**Work to be completed**
Write the data out again in full, with no departure from the original.

================

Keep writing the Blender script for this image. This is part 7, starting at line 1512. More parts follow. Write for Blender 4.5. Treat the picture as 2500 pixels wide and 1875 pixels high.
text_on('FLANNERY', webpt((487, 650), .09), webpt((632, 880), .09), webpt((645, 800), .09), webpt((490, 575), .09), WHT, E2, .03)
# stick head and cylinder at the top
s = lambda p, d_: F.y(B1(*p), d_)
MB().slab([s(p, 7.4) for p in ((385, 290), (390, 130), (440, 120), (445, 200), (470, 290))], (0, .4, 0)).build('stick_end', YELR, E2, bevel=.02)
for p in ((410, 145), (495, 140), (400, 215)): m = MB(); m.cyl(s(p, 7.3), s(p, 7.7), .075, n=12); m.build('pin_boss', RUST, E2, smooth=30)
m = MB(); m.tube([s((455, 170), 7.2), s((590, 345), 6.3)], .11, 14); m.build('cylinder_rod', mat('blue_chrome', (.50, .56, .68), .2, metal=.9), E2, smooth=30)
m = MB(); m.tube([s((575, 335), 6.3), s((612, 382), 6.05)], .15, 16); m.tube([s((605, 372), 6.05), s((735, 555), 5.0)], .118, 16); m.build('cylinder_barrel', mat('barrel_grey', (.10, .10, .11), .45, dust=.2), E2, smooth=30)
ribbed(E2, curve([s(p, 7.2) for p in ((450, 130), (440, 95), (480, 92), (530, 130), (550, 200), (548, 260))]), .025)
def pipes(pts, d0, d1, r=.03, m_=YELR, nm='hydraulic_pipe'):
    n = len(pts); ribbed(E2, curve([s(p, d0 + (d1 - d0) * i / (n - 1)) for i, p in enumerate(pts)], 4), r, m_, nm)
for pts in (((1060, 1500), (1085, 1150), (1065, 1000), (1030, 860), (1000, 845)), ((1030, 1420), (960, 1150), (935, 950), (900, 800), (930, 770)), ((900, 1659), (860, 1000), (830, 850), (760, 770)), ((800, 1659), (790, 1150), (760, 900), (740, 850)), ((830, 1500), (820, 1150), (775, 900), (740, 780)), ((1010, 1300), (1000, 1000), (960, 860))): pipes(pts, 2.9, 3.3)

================

**The answer**
Keep writing the Blender script for this image. This is part 7, starting at line 1512. More parts follow. Write for Blender 4.5. Treat the picture as 2500 pixels wide and 1875 pixels high.
text_on('FLANNERY', webpt((487, 650), .09), webpt((632, 880), .09), webpt((645, 800), .09), webpt((490, 575), .09), WHT, E2, .03)
# stick head and cylinder at the top
s = lambda p, d_: F.y(B1(*p), d_)
MB().slab([s(p, 7.4) for p in ((385, 290), (390, 130), (440, 120), (445, 200), (470, 290))], (0, .4, 0)).build('stick_end', YELR, E2, bevel=.02)
for p in ((410, 145), (495, 140), (400, 215)): m = MB(); m.cyl(s(p, 7.3), s(p, 7.7), .075, n=12); m.build('pin_boss', RUST, E2, smooth=30)
m = MB(); m.tube([s((455, 170), 7.2), s((590, 345), 6.3)], .11, 14); m.build('cylinder_rod', mat('blue_chrome', (.50, .56, .68), .2, metal=.9), E2, smooth=30)
m = MB(); m.tube([s((575, 335), 6.3), s((612, 382), 6.05)], .15, 16); m.tube([s((605, 372), 6.05), s((735, 555), 5.0)], .118, 16); m.build('cylinder_barrel', mat('barrel_grey', (.10, .10, .11), .45, dust=.2), E2, smooth=30)
ribbed(E2, curve([s(p, 7.2) for p in ((450, 130), (440, 95), (480, 92), (530, 130), (550, 200), (548, 260))]), .025)
def pipes(pts, d0, d1, r=.03, m_=YELR, nm='hydraulic_pipe'):
    n = len(pts); ribbed(E2, curve([s(p, d0 + (d1 - d0) * i / (n - 1)) for i, p in enumerate(pts)], 4), r, m_, nm)
for pts in (((1060, 1500), (1085, 1150), (1065, 1000), (1030, 860), (1000, 845)), ((1030, 1420), (960, 1150), (935, 950), (900, 800), (930, 770)), ((900, 1659), (860, 1000), (830, 850), (760, 770)), ((800, 1659), (790, 1150), (760, 900), (740, 850)), ((830, 1500), (820, 1150), (775, 900), (740, 780)), ((1010, 1300), (1000, 1000), (960, 860))): pipes(pts, 2.9, 3.3)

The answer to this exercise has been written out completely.